» **What is expected**: Do not repeat pictures. Repeat exactly the lines of the listing below from its first line through the line with "ring_column(C2[0], C2[1], 'far".

» **Supplied material**:
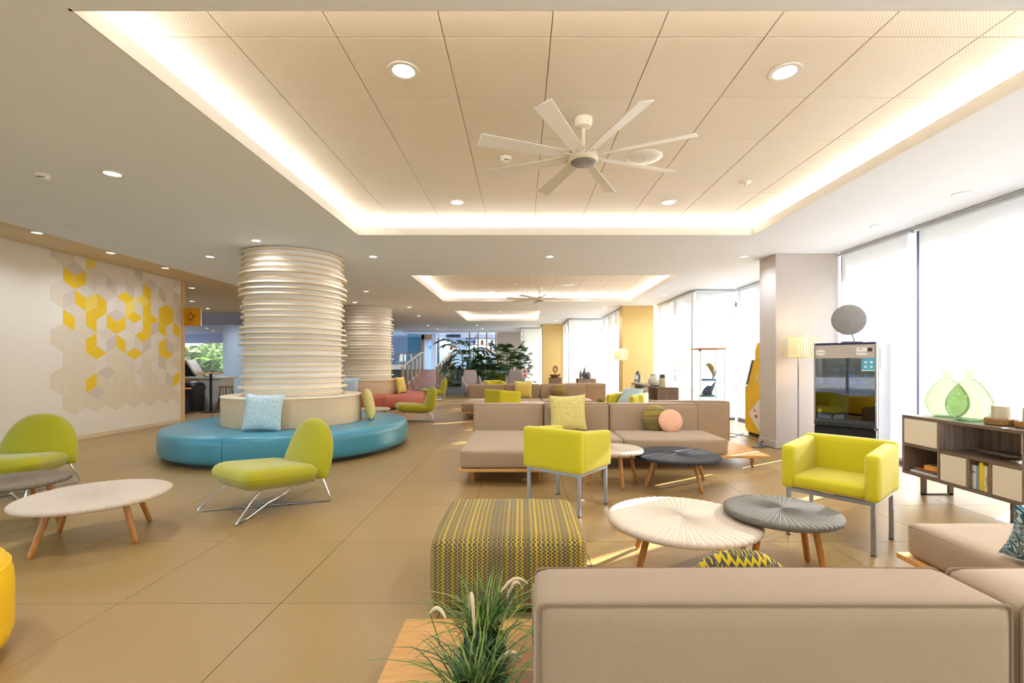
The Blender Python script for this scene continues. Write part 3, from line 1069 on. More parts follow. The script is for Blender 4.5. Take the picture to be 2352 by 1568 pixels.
def round_bench(cx, cy, m, seam, label, start):
    R, r, h = 1.685, 0.95, 0.39
    t = thing('round_bench', label, 'bench', (cx, cy, 0))
    ob('plinth', MB().lathe([(1.0, 0), (R - .10, 0), (R - .10, .06), (1.0, .06)], 64, False).lathe([(R - .10, .06), (1.0, .06)], 64, False), 'base_black', t)
    b = .055
    prof = [(r, .05), (R - .06, .05), (R - .02, .065), (R - .004, .10), (R, .15), (R, h - .10), (R - .008, h - .05), (R - .03, h - .016), (R - .075, h), (r, h), (r, .05)]
    for k in range(3):
        a0 = start + k * 2 * pi / 3 + .002
        ob('seat_section', MB().lathe(prof, 40, False, (0, 0), a0, a0 + 2 * pi / 3 - .004), m, t, smooth=50)
    return t


def drum(cx, cy, label):
    t = thing('drum_backrest', label, 'backrest', (cx, cy, .0))
    R = .968
    ob('drum_wall', MB().lathe([(.66, 0), (R - .02, 0), (R - .02, .39), (R, .392), (R, .775), (R - .004, .782)], 72, False), 'drum_beige', t)
    ob('drum_top', MB().lathe([(.3, .78), (R + .004, .782), (R + .008, .79), (R + .004, .80), (.3, .80)], 72, False), 'ring_birch', t)
    return t


C1, C2 = (-3.48, 7.23), (-4.57, 14.0)
# seam of the near bench: towards the point seen at the front left
sa = atan2(5.66 - C1[1], -3.53 - C1[0])
round_bench(C1[0], C1[1], 'leather_teal', 'seam_teal', 'round turquoise leather bench circling the near ringed column', sa)
round_bench(C2[0], C2[1], 'leather_red', 'seam_teal', 'round terracotta red bench circling the far ringed column', sa + .6)
drum(C1[0], C1[1], 'beige drum backrest rising from the turquoise bench')
drum(C2[0], C2[1], 'beige drum backrest rising from the red bench')
ring_column(C1[0], C1[1], 'near white column wrapped in pale wooden rings above the turquoise bench')
ring_column(C2[0], C2[1], 'far white column wrapped in pale wooden rings above the red bench')


# ------------------------------------------------------------------ cushions
def pillow(label, loc, facing, tilt, size, m, group=None, t=.15, roll=0.0, name='square_cushion'):
    """facing: direction the front looks; tilt: lean back in radians; loc: middle of the lower edge"""
    rz = dirz(*facing)
    mx = Matrix.Rotation(rz, 4, 'Z') @ Matrix.Rotation(-tilt, 4, 'X') @ Matrix.Rotation(radians(90), 4, 'X') @ Matrix.Translation((0, size / 2 * .97, 0)) @ Matrix.Rotation(roll, 4, 'Z')
    o = ob(name, MB().pillow(size, t), m, weld=True, smooth=180)
    o.matrix_world = Matrix.Translation(loc) @ mx
    return tag(o, label, 'cushion', group)


def round_pillow(label, loc, facing, tilt, r, m, group=None, t=.15):
    n = 14
    prof = [(r * sin(pi * i / n), -t / 2 * cos(pi * i / n) * (1 if True else 1)) for i in range(n + 1)]
    prof = [(max(0.0, (abs(sin(pi * i / n)) ** .8) * r), -t / 2 * cos(pi * i / n)) for i in range(n + 1)]
    o = ob('round_cushion', MB().lathe(prof, 36, False), m, smooth=180, weld=True)
    rz = dirz(*facing)
    o.matrix_world = Matrix.Translation(loc) @ Matrix.Rotation(rz, 4, 'Z') @ Matrix.Rotation(-tilt, 4, 'X') @ Matrix.Rotation(radians(90), 4, 'X') @ Matrix.Translation((0, r, 0))
    return tag(o, label, 'cushion', group)


def on_drum(c, ang, tilt=.22):
    d = (cos(ang), sin(ang))
    return (c[0] + d[0] * (.968 + .17), c[1] + d[1] * (.968 + .17), .393), d


p_, d_ = on_drum(C1, atan2(-1.0, .10))
pillow('pale blue maze-print cushion leaning on the front of the near drum', p_, d_, .2, .50, 'maze_blue', roll=-.03)
p_, d_ = on_drum(C1, radians(14))
pillow('gold maze-print cushion leaning on the right of the near drum', p_, d_, .2, .50, 'maze_gold')
p_, d_ = on_drum(C2, radians(-97))
pillow('pale blue cushion leaning on the drum of the red bench', p_, d_, .2, .50, 'maze_blue')
p_, d_ = on_drum(C2, radians(-14))
pillow('plain gold cushion at the right of the red bench', p_, d_, .2, .50, 'plain_gold')


# ------------------------------------------------------------------ modular sofas
def rr_loop(x0, x1, y0, y1, r, z, plane='xy', seg=4):
    pts = []
    for cx, cy, a in ((x1 - r, y1 - r, 0), (x0 + r, y1 - r, pi / 2), (x0 + r, y0 + r, pi), (x1 - r, y0 + r, 1.5 * pi)):
        for i in range(seg + 1):
            t = a + pi / 2 * i / seg
            pts.append((cx + r * cos(t), cy + r * sin(t)))
    if plane == 'xy':
        return [(a, b, z) for a, b in pts]
    return [(a, z, b) for a, b in pts]


def seat_cushion(t, x0, x1, y0, y1, z0=.172, z1=.365):
    s = ob('seat_cushion', MB().cushion(x0, x1, y0, y1, z0, z1, .035, (.004, .006, .022), 9), 'sofa_beige', t, smooth=60)
    lp = rr_loop(x0 + .006, x1 - .006, y0 + .006, y1 - .006, .03, z1 - .022)
    ob('piping', MB().tube(lp, .0045, 6, True), 'sofa_piping', s)
    return s


def back_cushion(t, x0, x1, y0, y1, z0, z1):
    s = ob('back_cushion', MB().cushion(x0, x1, y0, y1, z0, z1, .03, (.004, .012, .012), 9), 'sofa_beige', t, smooth=60)
    for y in (y0 + .008, y1 - .008):
        lp = rr_loop(x0 + .005, x1 - .005, z0 + .005, z1 - .005, .016, y, 'xz')
        ob('piping', MB().tube(lp, .0042, 6, True), 'sofa_piping', s)
    return s


def sofa_leg(t, x, y):
    ob('leg', MB().cyl((x, y, 0), (x, y, .14), .014, .026, 12), 'teak_leg', t)


def board(t, x0, x1, y0, y1):
    return ob('platform_board', MB().rbox(x0, x1, y0, y1, .14, .171, .004, 2), 'oak_board', t)


sofa = thing('modular_sofa', 'beige modular sofa on an oak platform, behind the yellow armchair with its back to us', 'sofa', (1.16, 6.1, 0), group='modular sofas')
ox, oy = 1.16, 6.1
board(sofa, -.66 - ox, .30 - ox, 4.90 - oy, 6.66 - oy)
board(sofa, .303 - ox, 2.98 - ox, 5.62 - oy, 7.62 - oy)
for x, y in ((-.52, 5.06), (.2, 5.06), (-.52, 6.5), (1.2, 5.78), (2.84, 5.78), (.5, 5.78), (2.84, 7.45), (.5, 7.45)):
    sofa_leg(sofa, x - ox, y - oy)
seat_cushion(sofa, -.645 - ox, .295 - ox, 4.915 - oy, 6.41 - oy)
seat_cushion(sofa, .31 - ox, 1.23 - ox, 5.64 - oy, 6.41 - oy)
seat_cushion(sofa, 1.24 - ox, 2.49 - ox, 5.64 - oy, 6.41 - oy)
back_cushion(sofa, -.655 - ox, .30 - ox, 6.42 - oy, 6.63 - oy, .172, .715)
back_cushion(sofa, .31 - ox, 1.20 - ox, 6.42 - oy, 6.63 - oy, .172, .725)
back_cushion(sofa, 1.21 - ox, 2.42 - ox, 6.42 - oy, 6.63 - oy, .172, .72)
back_cushion(sofa, 1.85 - ox, 2.95 - ox, 6.64 - oy, 6.85 - oy, .172, .735)
seat_cushion(sofa, 1.85 - ox, 2.95 - ox, 6.86 - oy, 7.6 - oy)
seat_cushion(sofa, .5 - ox, 1.84 - ox, 6.65 - oy, 7.6 - oy)
DX, DYB = -0.72, 5.75
copy_tree(sofa, (ox + DX, oy + DYB, 0), 0, 'beige modular sofa farther back, with one square and one round cushion')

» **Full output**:
The Blender Python script for this scene continues. Write part 3, from line 1069 on. More parts follow. The script is for Blender 4.5. Take the picture to be 2352 by 1568 pixels.
def round_bench(cx, cy, m, seam, label, start):
    R, r, h = 1.685, 0.95, 0.39
    t = thing('round_bench', label, 'bench', (cx, cy, 0))
    ob('plinth', MB().lathe([(1.0, 0), (R - .10, 0), (R - .10, .06), (1.0, .06)], 64, False).lathe([(R - .10, .06), (1.0, .06)], 64, False), 'base_black', t)
    b = .055
    prof = [(r, .05), (R - .06, .05), (R - .02, .065), (R - .004, .10), (R, .15), (R, h - .10), (R - .008, h - .05), (R - .03, h - .016), (R - .075, h), (r, h), (r, .05)]
    for k in range(3):
        a0 = start + k * 2 * pi / 3 + .002
        ob('seat_section', MB().lathe(prof, 40, False, (0, 0), a0, a0 + 2 * pi / 3 - .004), m, t, smooth=50)
    return t


def drum(cx, cy, label):
    t = thing('drum_backrest', label, 'backrest', (cx, cy, .0))
    R = .968
    ob('drum_wall', MB().lathe([(.66, 0), (R - .02, 0), (R - .02, .39), (R, .392), (R, .775), (R - .004, .782)], 72, False), 'drum_beige', t)
    ob('drum_top', MB().lathe([(.3, .78), (R + .004, .782), (R + .008, .79), (R + .004, .80), (.3, .80)], 72, False), 'ring_birch', t)
    return t


C1, C2 = (-3.48, 7.23), (-4.57, 14.0)
# seam of the near bench: towards the point seen at the front left
sa = atan2(5.66 - C1[1], -3.53 - C1[0])
round_bench(C1[0], C1[1], 'leather_teal', 'seam_teal', 'round turquoise leather bench circling the near ringed column', sa)
round_bench(C2[0], C2[1], 'leather_red', 'seam_teal', 'round terracotta red bench circling the far ringed column', sa + .6)
drum(C1[0], C1[1], 'beige drum backrest rising from the turquoise bench')
drum(C2[0], C2[1], 'beige drum backrest rising from the red bench')
ring_column(C1[0], C1[1], 'near white column wrapped in pale wooden rings above the turquoise bench')
ring_column(C2[0], C2[1], 'far white column wrapped in pale wooden rings above the red bench')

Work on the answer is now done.